◆ **What is being asked**
In full and without deviation, write out the entries that follow.

◆ **Data to use**
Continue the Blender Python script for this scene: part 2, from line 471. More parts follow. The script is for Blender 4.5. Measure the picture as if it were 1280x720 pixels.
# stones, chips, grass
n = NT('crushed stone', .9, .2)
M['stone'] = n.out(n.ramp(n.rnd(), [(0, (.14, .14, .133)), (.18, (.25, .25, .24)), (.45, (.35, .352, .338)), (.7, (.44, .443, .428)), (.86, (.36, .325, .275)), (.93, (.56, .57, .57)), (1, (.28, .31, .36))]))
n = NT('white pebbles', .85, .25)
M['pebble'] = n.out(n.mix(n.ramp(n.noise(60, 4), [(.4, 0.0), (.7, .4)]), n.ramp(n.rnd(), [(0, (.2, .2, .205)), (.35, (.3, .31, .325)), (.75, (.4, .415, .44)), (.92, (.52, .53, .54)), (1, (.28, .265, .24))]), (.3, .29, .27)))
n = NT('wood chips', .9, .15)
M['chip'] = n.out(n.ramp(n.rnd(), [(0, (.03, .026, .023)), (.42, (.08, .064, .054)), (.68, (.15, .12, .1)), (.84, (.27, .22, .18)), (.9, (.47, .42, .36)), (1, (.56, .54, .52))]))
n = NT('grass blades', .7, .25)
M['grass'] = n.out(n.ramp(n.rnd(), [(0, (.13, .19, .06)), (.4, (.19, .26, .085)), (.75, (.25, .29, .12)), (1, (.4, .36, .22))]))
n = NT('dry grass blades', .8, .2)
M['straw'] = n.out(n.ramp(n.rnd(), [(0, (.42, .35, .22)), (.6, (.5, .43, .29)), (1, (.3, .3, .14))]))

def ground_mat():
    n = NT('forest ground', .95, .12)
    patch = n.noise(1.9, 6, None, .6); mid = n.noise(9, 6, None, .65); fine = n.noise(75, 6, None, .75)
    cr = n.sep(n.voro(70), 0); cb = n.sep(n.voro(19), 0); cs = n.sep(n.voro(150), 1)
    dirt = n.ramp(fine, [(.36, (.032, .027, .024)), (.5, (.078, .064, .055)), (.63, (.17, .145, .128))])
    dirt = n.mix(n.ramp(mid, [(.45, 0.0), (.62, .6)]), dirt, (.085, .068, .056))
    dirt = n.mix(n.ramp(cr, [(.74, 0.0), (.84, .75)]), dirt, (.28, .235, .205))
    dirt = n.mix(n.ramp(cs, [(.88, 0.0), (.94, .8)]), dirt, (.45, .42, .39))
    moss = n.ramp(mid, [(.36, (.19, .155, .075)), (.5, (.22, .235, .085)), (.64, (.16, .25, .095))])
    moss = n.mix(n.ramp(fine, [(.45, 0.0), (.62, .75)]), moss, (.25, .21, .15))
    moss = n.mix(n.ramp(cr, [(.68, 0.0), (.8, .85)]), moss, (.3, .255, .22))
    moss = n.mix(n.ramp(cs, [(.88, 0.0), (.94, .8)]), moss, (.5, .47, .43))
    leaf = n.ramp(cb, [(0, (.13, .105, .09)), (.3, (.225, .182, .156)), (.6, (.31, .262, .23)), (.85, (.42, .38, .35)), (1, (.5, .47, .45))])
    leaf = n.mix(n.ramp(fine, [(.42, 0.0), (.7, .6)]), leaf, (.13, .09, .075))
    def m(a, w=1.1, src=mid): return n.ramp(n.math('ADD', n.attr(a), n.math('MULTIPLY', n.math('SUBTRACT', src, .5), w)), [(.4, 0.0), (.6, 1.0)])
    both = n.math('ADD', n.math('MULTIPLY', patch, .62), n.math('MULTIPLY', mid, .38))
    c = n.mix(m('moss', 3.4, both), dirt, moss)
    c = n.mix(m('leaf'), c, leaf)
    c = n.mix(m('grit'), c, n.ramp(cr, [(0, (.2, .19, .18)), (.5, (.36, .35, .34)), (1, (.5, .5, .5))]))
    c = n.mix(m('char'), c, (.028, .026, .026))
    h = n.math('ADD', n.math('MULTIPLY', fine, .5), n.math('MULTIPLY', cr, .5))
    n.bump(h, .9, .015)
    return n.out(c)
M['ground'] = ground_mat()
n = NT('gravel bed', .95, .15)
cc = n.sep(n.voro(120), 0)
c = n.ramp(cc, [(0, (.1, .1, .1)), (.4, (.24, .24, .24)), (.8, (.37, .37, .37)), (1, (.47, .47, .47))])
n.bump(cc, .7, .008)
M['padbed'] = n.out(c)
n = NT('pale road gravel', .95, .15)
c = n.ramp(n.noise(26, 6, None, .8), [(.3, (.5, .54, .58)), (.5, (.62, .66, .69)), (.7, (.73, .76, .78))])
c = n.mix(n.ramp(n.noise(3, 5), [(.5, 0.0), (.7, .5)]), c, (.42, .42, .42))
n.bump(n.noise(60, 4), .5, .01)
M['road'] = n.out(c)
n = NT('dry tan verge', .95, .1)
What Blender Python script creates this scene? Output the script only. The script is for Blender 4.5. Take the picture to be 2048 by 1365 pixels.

◆ **Output for this exercise**
Continue the Blender Python script for this scene: part 2, from line 471. More parts follow. The script is for Blender 4.5. Measure the picture as if it were 1280x720 pixels.
# stones, chips, grass
n = NT('crushed stone', .9, .2)
M['stone'] = n.out(n.ramp(n.rnd(), [(0, (.14, .14, .133)), (.18, (.25, .25, .24)), (.45, (.35, .352, .338)), (.7, (.44, .443, .428)), (.86, (.36, .325, .275)), (.93, (.56, .57, .57)), (1, (.28, .31, .36))]))
n = NT('white pebbles', .85, .25)
M['pebble'] = n.out(n.mix(n.ramp(n.noise(60, 4), [(.4, 0.0), (.7, .4)]), n.ramp(n.rnd(), [(0, (.2, .2, .205)), (.35, (.3, .31, .325)), (.75, (.4, .415, .44)), (.92, (.52, .53, .54)), (1, (.28, .265, .24))]), (.3, .29, .27)))
n = NT('wood chips', .9, .15)
M['chip'] = n.out(n.ramp(n.rnd(), [(0, (.03, .026, .023)), (.42, (.08, .064, .054)), (.68, (.15, .12, .1)), (.84, (.27, .22, .18)), (.9, (.47, .42, .36)), (1, (.56, .54, .52))]))
n = NT('grass blades', .7, .25)
M['grass'] = n.out(n.ramp(n.rnd(), [(0, (.13, .19, .06)), (.4, (.19, .26, .085)), (.75, (.25, .29, .12)), (1, (.4, .36, .22))]))
n = NT('dry grass blades', .8, .2)
M['straw'] = n.out(n.ramp(n.rnd(), [(0, (.42, .35, .22)), (.6, (.5, .43, .29)), (1, (.3, .3, .14))]))

def ground_mat():
    n = NT('forest ground', .95, .12)
    patch = n.noise(1.9, 6, None, .6); mid = n.noise(9, 6, None, .65); fine = n.noise(75, 6, None, .75)
    cr = n.sep(n.voro(70), 0); cb = n.sep(n.voro(19), 0); cs = n.sep(n.voro(150), 1)
    dirt = n.ramp(fine, [(.36, (.032, .027, .024)), (.5, (.078, .064, .055)), (.63, (.17, .145, .128))])
    dirt = n.mix(n.ramp(mid, [(.45, 0.0), (.62, .6)]), dirt, (.085, .068, .056))
    dirt = n.mix(n.ramp(cr, [(.74, 0.0), (.84, .75)]), dirt, (.28, .235, .205))
    dirt = n.mix(n.ramp(cs, [(.88, 0.0), (.94, .8)]), dirt, (.45, .42, .39))
    moss = n.ramp(mid, [(.36, (.19, .155, .075)), (.5, (.22, .235, .085)), (.64, (.16, .25, .095))])
    moss = n.mix(n.ramp(fine, [(.45, 0.0), (.62, .75)]), moss, (.25, .21, .15))
    moss = n.mix(n.ramp(cr, [(.68, 0.0), (.8, .85)]), moss, (.3, .255, .22))
    moss = n.mix(n.ramp(cs, [(.88, 0.0), (.94, .8)]), moss, (.5, .47, .43))
    leaf = n.ramp(cb, [(0, (.13, .105, .09)), (.3, (.225, .182, .156)), (.6, (.31, .262, .23)), (.85, (.42, .38, .35)), (1, (.5, .47, .45))])
    leaf = n.mix(n.ramp(fine, [(.42, 0.0), (.7, .6)]), leaf, (.13, .09, .075))
    def m(a, w=1.1, src=mid): return n.ramp(n.math('ADD', n.attr(a), n.math('MULTIPLY', n.math('SUBTRACT', src, .5), w)), [(.4, 0.0), (.6, 1.0)])
    both = n.math('ADD', n.math('MULTIPLY', patch, .62), n.math('MULTIPLY', mid, .38))
    c = n.mix(m('moss', 3.4, both), dirt, moss)
    c = n.mix(m('leaf'), c, leaf)
    c = n.mix(m('grit'), c, n.ramp(cr, [(0, (.2, .19, .18)), (.5, (.36, .35, .34)), (1, (.5, .5, .5))]))
    c = n.mix(m('char'), c, (.028, .026, .026))
    h = n.math('ADD', n.math('MULTIPLY', fine, .5), n.math('MULTIPLY', cr, .5))
    n.bump(h, .9, .015)
    return n.out(c)
M['ground'] = ground_mat()
n = NT('gravel bed', .95, .15)
cc = n.sep(n.voro(120), 0)
c = n.ramp(cc, [(0, (.1, .1, .1)), (.4, (.24, .24, .24)), (.8, (.37, .37, .37)), (1, (.47, .47, .47))])
n.bump(cc, .7, .008)
M['padbed'] = n.out(c)
n = NT('pale road gravel', .95, .15)
c = n.ramp(n.noise(26, 6, None, .8), [(.3, (.5, .54, .58)), (.5, (.62, .66, .69)), (.7, (.73, .76, .78))])
c = n.mix(n.ramp(n.noise(3, 5), [(.5, 0.0), (.7, .5)]), c, (.42, .42, .42))
n.bump(n.noise(60, 4), .5, .01)
M['road'] = n.out(c)
n = NT('dry tan verge', .95, .1)
What Blender Python script creates this scene? Output the script only. The script is for Blender 4.5. Take the picture to be 2048 by 1365 pixels.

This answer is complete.